Cela fait un mois que je suis à New York et quand je rencontre des gens, on me demande souvent d’où je viens. Non pas que j’ai un accent affreux (l’écoute intensive des Beatles et de rap US East Coast ainsi que des séjours dans des familles de la working class britannique y ont remédié) mais j’ai l’impression que c’est l’une des premières questions qu’on pose ici.

Peut-être parce que personne n’est vraiment new-yorkais de souche et que les États-Unis sont un pays de migrants. Quoiqu’il en soit, c’est la première question qu’on me pose. Ce n’est jamais fait de manière agressive. Au contraire, dès que je dis que je suis Française, les yeux se mettent à briller et je vois dans les iris de mes interlocuteurs toutes les images que le mot « France » peut véhiculer. Je vois la Tour Eiffel et les ponts de Paris, je vois le béret et la baguette, je vois les couples d’amoureux sur les bancs verts, je vois les grands magasins et les filles chics qui sont censées représenter ce petit « je-ne-sais-quoi » français. Effectivement, quand j’annonce que je suis Française, on m’associe tout de suite à Paris. Ce qui ne me dérange absolument pas car c’est ma ville de naissance et de cœur. De rares fois, on s’enquiert de savoir de quelle ville je viens et je sens que j’ai affaire au voyageur expérimenté qui, en plus de Paris, a certainement visité Barbizon ou Avignon.

Le fait que mon interlocuteur me place sous ce dôme d’images fantasmées de la Française n’est pas pour me déplaire. Cependant, c’est une étiquette et j’ai toujours trouvé cela très aliénant d’être placée sous une étiquette. Je trouve que ce qu’il y a de plus beau dans une couleur, ce sont ses nuances. Je suis donc placée sous l’étiquette de la Parisienne avec tout ce que cela implique. Lorsque mes interlocuteurs sont masculins, je me retrouve très rapidement dans des conversations sur les relations amoureuses et cela dérive rapidement vers le sexe. C’est bien connu, nous les Françaises et encore plus les Parisiennes, sommes très libérées.

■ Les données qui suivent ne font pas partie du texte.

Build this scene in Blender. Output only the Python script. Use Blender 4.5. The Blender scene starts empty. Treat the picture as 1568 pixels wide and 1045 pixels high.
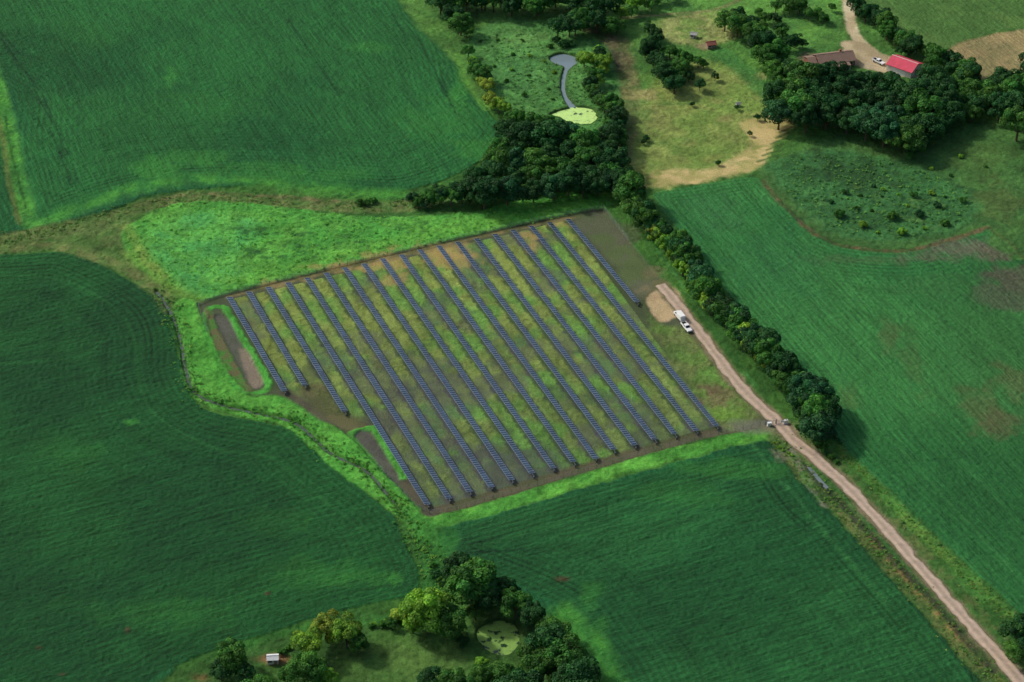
import bpy, math, random
import numpy as np
from mathutils import Vector, Matrix
random.seed(7); rng=np.random.default_rng(7)
S=bpy.context.scene
# ------------------------------------------------------------ survey camera
F=3431.0; H=470.0; TH=math.radians(36.4); RO=math.radians(1.24)
fw=np.array([0,math.cos(TH),-math.sin(TH)]); X0=np.array([1.,0,0]); U0=np.array([0,math.sin(TH),math.cos(TH)])
rt=math.cos(RO)*X0+math.sin(RO)*U0; up=-math.sin(RO)*X0+math.cos(RO)*U0
def G(x,y,z=0.0):
    d=fw*F+rt*(x-784)+up*(522.5-y); t=(H-z)/-d[2]
    return np.array([d[0]*t,d[1]*t])
def ppm(x,y):
    d=fw*F+rt*(x-784)+up*(522.5-y); return -d[2]/H
cam=bpy.data.cameras.new("camera"); co=bpy.data.objects.new("camera",cam); S.collection.objects.link(co)
M=Matrix.Identity(4)
for i in range(3):
    M[i][0]=rt[i]; M[i][1]=up[i]; M[i][2]=-fw[i]
M[2][3]=H
co.matrix_world=M; cam.sensor_width=36; cam.lens=36*F/1568; cam.clip_start=1; cam.clip_end=30000
S.camera=co
# ------------------------------------------------------------ light
SUN_DIR=Vector((-0.80,0.42,0)).normalized(); EL=math.radians(40)
sd=Vector((SUN_DIR.x*math.cos(EL),SUN_DIR.y*math.cos(EL),math.sin(EL)))
sl=bpy.data.lights.new("sun","SUN"); sl.energy=3.2; sl.angle=math.radians(5); sl.color=(1,0.95,0.84)
so=bpy.data.objects.new("sun",sl); S.collection.objects.link(so); so.rotation_euler=sd.to_track_quat('Z','Y').to_euler()
w=bpy.data.worlds.new("World"); S.world=w; w.use_nodes=True; nt=w.node_tree
sky=nt.nodes.new("ShaderNodeTexSky"); sky.sky_type='NISHITA'; sky.sun_disc=False; sky.sun_elevation=EL
sky.sun_rotation=math.atan2(sd.x,sd.y); sky.air_density=1.0; sky.dust_density=4.0
nt.links.new(sky.outputs[0],nt.nodes["Background"].inputs[0]); nt.nodes["Background"].inputs[1].default_value=0.15
S.view_settings.view_transform='Standard'; S.view_settings.look='None'; S.view_settings.exposure=0
# ------------------------------------------------------------ helpers
def lin(c):
    c=np.array(c,float)/255.; return np.where(c<=0.04045,c/12.92,((c+0.055)/1.055)**2.4)
GAIN=np.array([1.0,0.99,0.80])
def sm(pts,closed=True,n=5):
    P=[np.array(p,float) for p in pts]; N=len(P); out=[]
    rngi=range(N if closed else N-1)
    for i in rngi:
        if closed: a,b,c,d=P[i-1],P[i],P[(i+1)%N],P[(i+2)%N]
        else: a,b,c,d=P[max(i-1,0)],P[i],P[i+1],P[min(i+2,N-1)]
        for k in range(n):
            t=k/n; out.append(0.5*((2*b)+(c-a)*t+(2*a-5*b+4*c-d)*t*t+(3*b-a-3*c+d)*t**3))
    if not closed: out.append(P[-1])
    return out
def W(pts): return np.array([G(p[0],p[1]) for p in pts])
TAB=[rng.random((256,256)).astype(np.float32) for _ in range(8)]
def vn(x,y,s=0):
    T=TAB[s%8]; xi=np.floor(x); yi=np.floor(y); fx=(x-xi).astype(np.float32); fy=(y-yi).astype(np.float32)
    xi=xi.astype(np.int64)&255; yi=yi.astype(np.int64)&255; x1=(xi+1)&255; y1=(yi+1)&255
    fx=fx*fx*(3-2*fx); fy=fy*fy*(3-2*fy)
    return (T[xi,yi]*(1-fx)+T[x1,yi]*fx)*(1-fy)+(T[xi,y1]*(1-fx)+T[x1,y1]*fx)*fy
def fbm(x,y,sc,o=4,s=0,g=0.55):
    r=0;a=1;t=0;x=x/sc;y=y/sc
    for i in range(o):
        r=r+a*vn(x+17.3*i,y+9.1*i,s+i); t+=a; a*=g
        x,y=(x*1.6-y*1.2),(x*1.2+y*1.6)
    return r/t
def ss(e0,e1,v):
    t=np.clip((v-e0)/(e1-e0),0,1); return t*t*(3-2*t)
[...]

Je suis d’ailleurs une spectatrice très attentive de Sex and The City (que j’ai dû regarder en intégralité au moins 4 fois, l’autre série – d’une autre envergure – que j’ai plus regardée étant The Wire). L’épisode 4 de la saison 3 traite des étiquettes et notamment des étiquettes sexuelles. Le pivot central de cet épisode est la relation toute nouvelle et assez courte de Carrie avec Sean – le futur officier de police plutôt sexy de CSI : NY (policier et sexy sont assez antinomiques, je le concède, contrairement à pompier et sexy, association qui est l’objet d’un autre épisode mémorable de Sex and The City).

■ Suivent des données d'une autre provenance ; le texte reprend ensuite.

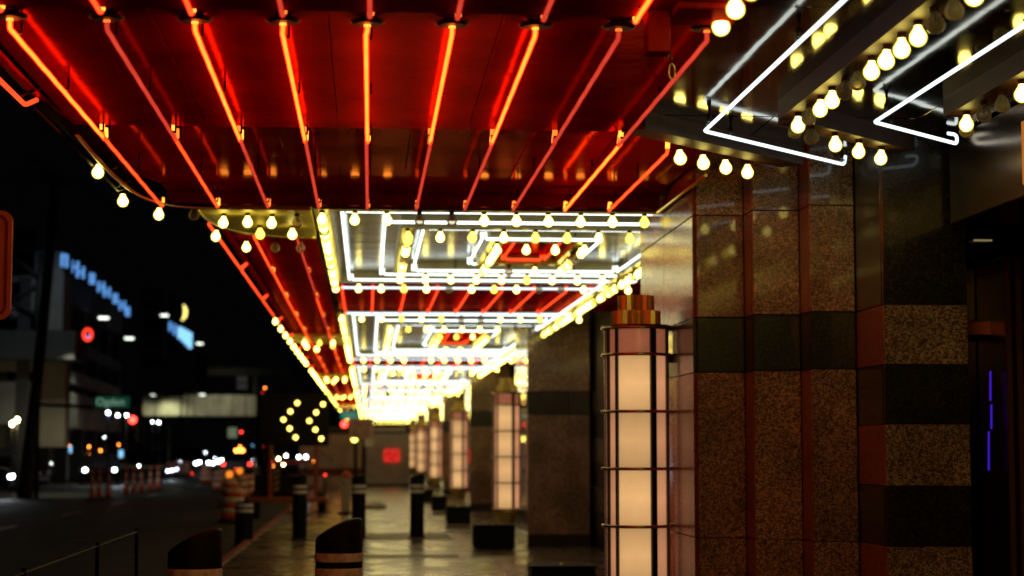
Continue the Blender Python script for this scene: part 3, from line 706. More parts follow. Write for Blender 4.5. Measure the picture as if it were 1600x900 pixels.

Ce jeune homme est sorti avec des filles et des garçons et le lui annonce de manière extrêmement naturelle. Carrie et ses amies le définissent comme « bisexuel », à noter que lui ne se définit jamais en tant que tel. Le fait qu’il soit sorti avec un homme avant elle et le détachement avec lequel il le vit semblent profondément la troubler alors qu’elle n’entrevoit de toute façon pas d’avenir avec lui.

Le fait de vouloir définir – et donc enfermer – un être humain par ses habitudes sexuelles est très étrange pour moi. Quand vous conversez avec quelqu’un, votre interlocuteur peut facilement vous préciser qu’untel de ses amis ou tel homme qu’il a rencontré est homosexuel même si cela n’apporte strictement rien à la conversation. Cela ne viendrait à l’idée de personne de préciser qu’un de ses amis est hétérosexuel alors que la conversation ne porte pas spécifiquement sur les préférences sexuelles. C’est un peu comme quand quelqu’un vous raconte  qu’il était au supermarché et que devant lui à la caisse, il y avait un client noir. Vous vous attendez, s’il vous précise que l’homme devant lui était noir, que cette mention sera primordiale dans la suite de l’histoire. Une fois sur mille seulement c’est le cas.  Le discours, les réflexes narratifs et par conséquent les esprits sont encore complètement prisonniers de la figure dominante : l’homme blanc hétérosexuel.

Ici, je pense être perçue comme une jeune Parisienne blanche et non comme une jeune fille « issue de l’immigration », ce que j’étais dans beaucoup de regards de Français. J’ai l’impression d’être moins enfermée. Est-ce parce qu’être une jeune Parisienne blanche suscite plus de préjugés positifs que de crainte et de mépris que d’être une jeune femme « issue de l’immigration » ? J’ai l’impression que le périmètre de mon identité s’élargit et d’autres nuances s’ajoutent à la palette de couleurs qu’est mon identité. Souvent, on lit qu’à New-York, tout le monde peut se réinventer et c’est certainement ce que je suis en train d’expérimenter.